[Exercise instructions]: Starting with the first line of the listing, quote each line exactly until and including the one with "sky = nt.nodes.new('ShaderNodeTexSky');", leaving pictures out.

[Material provided]:
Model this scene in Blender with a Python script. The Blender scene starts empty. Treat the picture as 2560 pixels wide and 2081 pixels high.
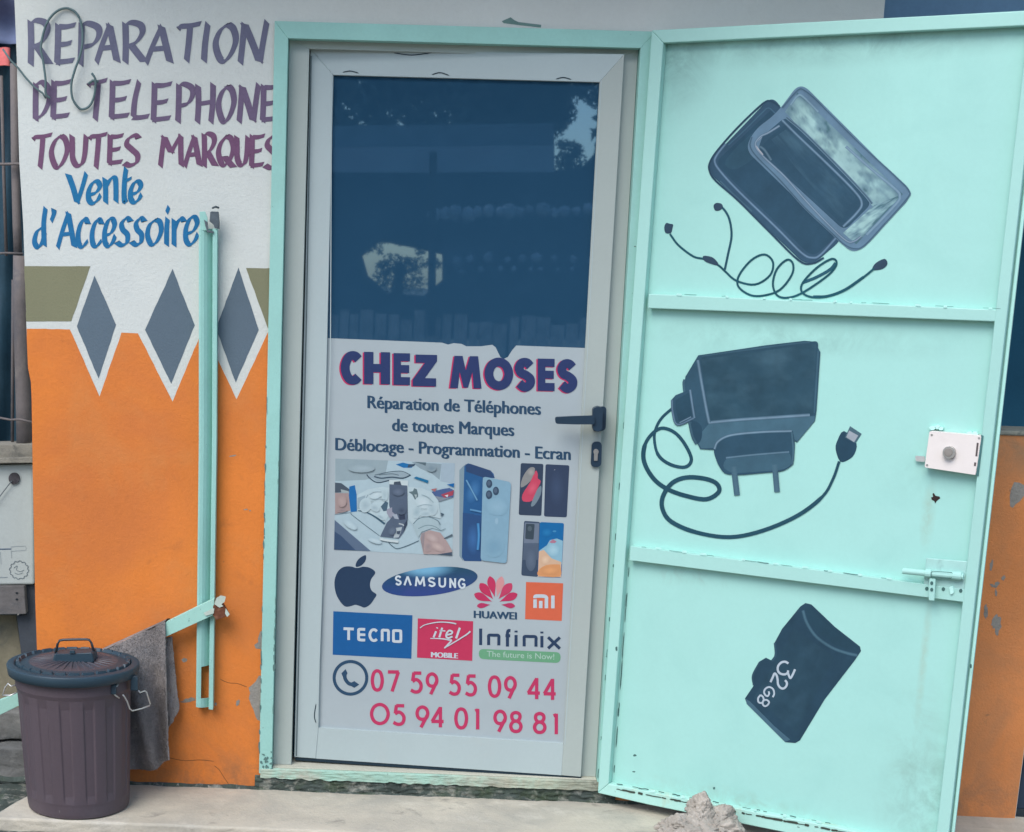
import bpy, bmesh, math, random
from math import sin, cos, pi, radians, sqrt, atan2
from mathutils import Vector, Matrix, noise
from mathutils.geometry import tessellate_polygon
random.seed(7)
S = bpy.context.scene
COL = S.collection

# ------------------------------------------------------------------ camera, sky, sun, exposure
F, PPX, PPY = 4000.0, 905.65, 1531.31            # focal length and principal point, in photo pixels
YAW, PITCH, ROLL = -0.01744, 0.20472, -0.03382
CAM = Vector((0.364, -4.47637, 1.43393))
fwd = Vector((sin(YAW)*cos(PITCH), cos(YAW)*cos(PITCH), -sin(PITCH)))
r0 = Vector((cos(YAW), -sin(YAW), 0)); d0 = fwd.cross(r0)
RGT = cos(ROLL)*r0 + sin(ROLL)*d0
DWN = -sin(ROLL)*r0 + cos(ROLL)*d0
cd = bpy.data.cameras.new('camera'); cam = bpy.data.objects.new('camera', cd); COL.objects.link(cam)
cd.sensor_fit = 'HORIZONTAL'; cd.sensor_width = 36; cd.lens = F/2560*36
cd.shift_x = (1280-PPX)/2560; cd.shift_y = (PPY-1040.5)/2560
cd.clip_start = .05; cd.clip_end = 2000
cam.matrix_world = Matrix.Translation(CAM) @ Matrix((RGT, -DWN, -fwd)).transposed().to_4x4()
S.camera = cam

SUN_EL, SUN_AZ = radians(48), radians(208)       # azimuth clockwise from +Y: over the photographer's left shoulder
w = bpy.data.worlds.new('World'); S.world = w; w.use_nodes = True
nt = w.node_tree; bg = nt.nodes['Background']
sky = nt.nodes.new('ShaderNodeTexSky'); sky.sky_type = 'NISHITA'; sky.sun_disc = False
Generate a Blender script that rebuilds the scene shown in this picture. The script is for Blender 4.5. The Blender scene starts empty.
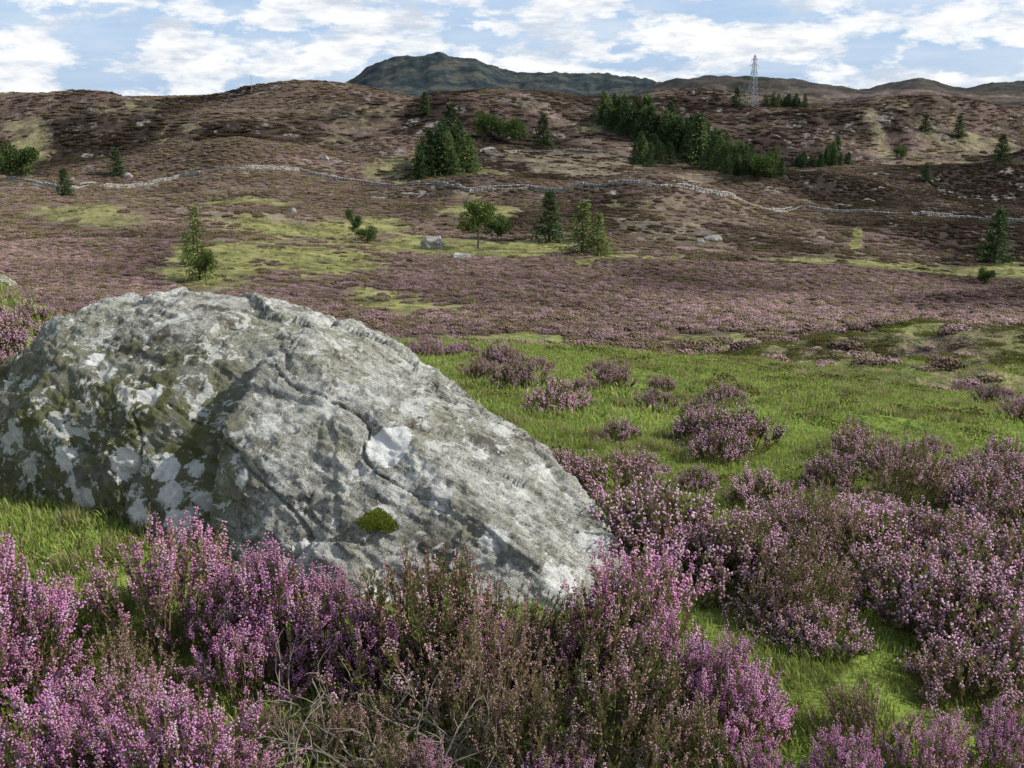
import bpy, bmesh, math, random
import numpy as np
from mathutils import Vector, Matrix
from mathutils.bvhtree import BVHTree
rng=np.random.default_rng(7); random.seed(7)
F=1000.0; PT=math.radians(15.3); CP,SP=math.cos(PT),math.sin(PT); CZ=1.6
scene=bpy.context.scene

# ------------------------------------------------------------------ noise
def _h(ix,iy,iz,seed):
    n=(ix.astype(np.int64)*374761393+iy.astype(np.int64)*668265263+iz.astype(np.int64)*2147483647+seed*1442695041)&0xffffffff
    n=((n^(n>>13))*1274126177)&0xffffffff
    n=((n^(n>>15))*2246822519)&0xffffffff
    n=n^(n>>16)
    return n/4294967296.0
def n2(x,y,seed=0):
    x=np.asarray(x,float);y=np.asarray(y,float)
    ix=np.floor(x);iy=np.floor(y);fx=x-ix;fy=y-iy
    fx=fx*fx*fx*(fx*(fx*6-15)+10);fy=fy*fy*fy*(fy*(fy*6-15)+10)
    z=np.zeros_like(ix)
    a=_h(ix,iy,z,seed);b=_h(ix+1,iy,z,seed);c=_h(ix,iy+1,z,seed);d=_h(ix+1,iy+1,z,seed)
    return (a*(1-fx)+b*fx)*(1-fy)+(c*(1-fx)+d*fx)*fy
def n3(p,seed=0):
    x,y,z=p[:,0],p[:,1],p[:,2]
    ix=np.floor(x);iy=np.floor(y);iz=np.floor(z);fx=x-ix;fy=y-iy;fz=z-iz
    fx=fx*fx*(3-2*fx);fy=fy*fy*(3-2*fy);fz=fz*fz*(3-2*fz)
    def L(k):
        a=_h(ix,iy,iz+k,seed);b=_h(ix+1,iy,iz+k,seed);c=_h(ix,iy+1,iz+k,seed);d=_h(ix+1,iy+1,iz+k,seed)
        return (a*(1-fx)+b*fx)*(1-fy)+(c*(1-fx)+d*fx)*fy
    return L(0)*(1-fz)+L(1)*fz
def fbm2(x,y,seed=0,o=4,g=.5):
    r=0;a=1;t=0
    for i in range(o):
        r=r+a*n2(x*2**i+17.3*i,y*2**i-9.1*i,seed+i);t+=a;a*=g
    return r/t
def ss(a,b,x):
    t=np.clip((x-a)/(b-a),0,1);return t*t*(3-2*t)

# ------------------------------------------------------------------ terrain
def kk(v): return np.tan(np.arctan((384-np.asarray(v,float))/F)-PT)
def P(u,v,y):
    k=float(kk(v));return Vector(((u-512)/F*y*(CP-k*SP),y,CZ+y*k))
YS=[4,6,10,14,22,35,60,90,130,170,200,240,290,350,430,520,650,800,950,1100,1500,2000,2600,3500,9000]
US=[-150,0,128,256,384,512,640,768,896,1024,1174]
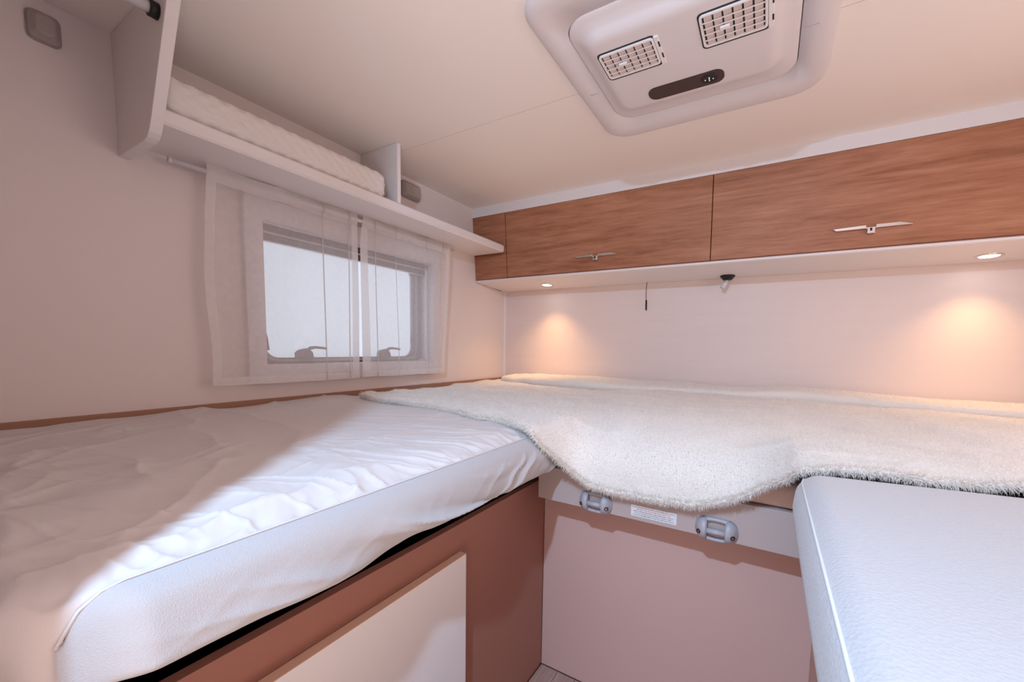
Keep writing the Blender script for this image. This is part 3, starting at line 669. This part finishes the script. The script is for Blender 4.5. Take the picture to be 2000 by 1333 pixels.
BZ += flatness*(0.020*(fbm(BX*7+5, BY*8, 3)-.5) + 0.006*ridge(BX*5+BY*6, BY*16)**3)
BY += (1-flatness)*0.008*(vn(BX*20, BZ*12)-.5)
hemw = (0.006*(vn(BX*30, BY*0+4)-.5))*(vv[None, :] > .97); BY += hemw
# left border irregular, lifted toward the wall as in the corner
BX[:3] += 0.012*(vn(BY[:3]*12, BY[:3]*0)-.5)
PB = np.stack([BX, BY, BZ], -1)
# thickness: top skin + rolled rim underside
under = PB.copy(); under[:, :, 2] -= 0.010
gB = grid('body', PB, FLEECE, bl)
rimp = np.concatenate([PB[0, ::-1], PB[:, 0], PB[-1], PB[::-1, -1]]); 
rim_r = []
cent = np.array([1.18, -0.55])
for q in range(7):
    t = math.pi*q/6; out = rimp.copy(); d = rimp[:, :2]-cent; nn = np.zeros_like(d)
    nn[:len(vv)] = (-1, 0); nn[len(vv):len(vv)+len(ux)] = (0, 0.3); nn[len(vv)+len(ux):2*len(vv)+len(ux)] = (0.3, 0); nn[2*len(vv)+len(ux):] = (0, -1)
    out[:, :2] += nn*0.007*math.sin(t); out[:, 2] += -0.0055*(1-math.cos(t)); rim_r.append(out)
grid('rim', np.stack(rim_r, 1), FLEECE, bl)
# folded-back layer along the wall
fx = np.linspace(0.185, 2.212, 180); cyv = np.interp(fx, [0.185, 0.41, 0.66, 0.97, 1.19, 1.41, 1.6, 1.92, 2.21], [-0.27, -0.345, -0.35, -0.265, -0.275, -0.24, -0.27, -0.295, -0.30]) + 0.018*(vn(fx*9, fx*0)-.5)
FP = []
for (f_, z_) in ((1.0, 0.000), (1.02, 0.006), (1.02, 0.013), (0.985, 0.019), (0.93, 0.021), (.8, .021), (.6, .022), (.4, .022), (.2, .021), (.04, .016), (.03, 0.0)):
    yy = cyv*f_; FP.append(np.stack([fx, yy, ZT-.001+1.5*z_*(0.75+.4*vn(fx*5, fx*0+3))+0.010*(fbm(fx*6+5, yy*7, 3)-.5)+.012*(vn(fx*14+2, fx*0+f_*3)-.4)*np.exp(-((fx-.25)/.12)**2)], -1))
gF = grid('folded_layer', np.stack(FP, 1), FLEECE, bl)
# pile fibres
def pile(P, count, L, edge_bias=None):
    n, mm = P.shape[:2]
    # area weights per cell
    A = P[1:, :-1]-P[:-1, :-1]; B = P[:-1, 1:]-P[:-1, :-1]; Nn = np.cross(A, B); ar = np.linalg.norm(Nn, axis=2)
    w = ar.copy()
    if edge_bias is not None: w *= edge_bias[:-1, :-1]
    idx = rng.choice(ar.size, count, p=(w/w.sum()).ravel()); i, j = np.unravel_index(idx, ar.shape)
    a, b = rng.random(count)[:, None], rng.random(count)[:, None]
    pos = P[i, j]+a*A[i, j]+b*B[i, j]; N = Nn[i, j]/np.maximum(ar[i, j], 1e-9)[:, None]
    return pos, N
def fibres(name, sets, L, parent):
    V = []
    for pos, N, sgn, grav in sets:
        c = len(pos); N = N*sgn; rv = rng.normal(size=(c, 3)); d = N+0.55*rv*0.8; d[:, 2] -= grav; d /= np.linalg.norm(d, axis=1)[:, None]
        side = np.cross(d, rng.normal(size=(c, 3))); side /= np.linalg.norm(side, axis=1)[:, None]
        l = L*(.5+.8*rng.random((c, 1))); wv = 0.0006
        V.append(np.stack([pos-side*wv, pos+side*wv, pos+d*l], 1))
    V = np.concatenate(V).reshape(-1, 3); nf = len(V)//3
    me = bpy.data.meshes.new(name); me.vertices.add(len(V)); me.vertices.foreach_set('co', V.ravel().astype(np.float32))
    me.loops.add(nf*3); me.loops.foreach_set('vertex_index', np.arange(nf*3, dtype=np.int32)); me.polygons.add(nf); me.polygons.foreach_set('loop_start', np.arange(0, nf*3, 3, dtype=np.int32))
    me.update(calc_edges=True)
    return tag(link(name, me, PILE, parent), kind='stuff')
eb = np.ones(BX.shape); eb[:, vv > .6] = 1.6
pos, N = pile(PB, 170000, .006, eb); sg = np.where(N[:, 2] < 0, -1, 1)[:, None]
RP = np.stack(rim_r, 1); p2_, N2 = pile(RP[2*len(vv)+len(ux):], 20000, .006); 
out = np.zeros_like(N2); out[:, 1] = -1; s2 = np.where((N2*out).sum(1) < 0, -1, 1)[:, None]
p3_, N3 = pile(RP[:len(vv)], 6000, .006); o3 = np.zeros_like(N3); o3[:, 0] = -1; s3 = np.where((N3*o3).sum(1) < 0, -1, 1)[:, None]
p4_, N4 = pile(np.stack(FP, 1), 26000, .006); s4 = np.where(N4[:, 2] < 0, -1, 1)[:, None]
fibres('pile', [(pos, N, sg, 0.1), (p3_, N3, s3, 0.2), (p4_, N4, s4, 0.1)], 0.0042, bl)
fibres('fringe', [(p2_, N2, s2, 0.15)], 0.0095, bl)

[Written reply]:
Model this scene in Blender with a Python script. The Blender scene starts empty. Treat the picture as 2560 pixels wide and 2081 pixels high.
import bpy, bmesh, math, random
from math import sin, cos, pi, radians, sqrt, atan2
from mathutils import Vector, Matrix, noise
from mathutils.geometry import tessellate_polygon
random.seed(7)
S = bpy.context.scene
COL = S.collection

# ------------------------------------------------------------------ camera, sky, sun, exposure
F, PPX, PPY = 4000.0, 905.65, 1531.31            # focal length and principal point, in photo pixels
YAW, PITCH, ROLL = -0.01744, 0.20472, -0.03382
CAM = Vector((0.364, -4.47637, 1.43393))
fwd = Vector((sin(YAW)*cos(PITCH), cos(YAW)*cos(PITCH), -sin(PITCH)))
r0 = Vector((cos(YAW), -sin(YAW), 0)); d0 = fwd.cross(r0)
RGT = cos(ROLL)*r0 + sin(ROLL)*d0
DWN = -sin(ROLL)*r0 + cos(ROLL)*d0
cd = bpy.data.cameras.new('camera'); cam = bpy.data.objects.new('camera', cd); COL.objects.link(cam)
cd.sensor_fit = 'HORIZONTAL'; cd.sensor_width = 36; cd.lens = F/2560*36
cd.shift_x = (1280-PPX)/2560; cd.shift_y = (PPY-1040.5)/2560
cd.clip_start = .05; cd.clip_end = 2000
cam.matrix_world = Matrix.Translation(CAM) @ Matrix((RGT, -DWN, -fwd)).transposed().to_4x4()
S.camera = cam

SUN_EL, SUN_AZ = radians(48), radians(208)       # azimuth clockwise from +Y: over the photographer's left shoulder
w = bpy.data.worlds.new('World'); S.world = w; w.use_nodes = True
nt = w.node_tree; bg = nt.nodes['Background']
sky = nt.nodes.new('ShaderNodeTexSky'); sky.sky_type = 'NISHITA'; sky.sun_disc = False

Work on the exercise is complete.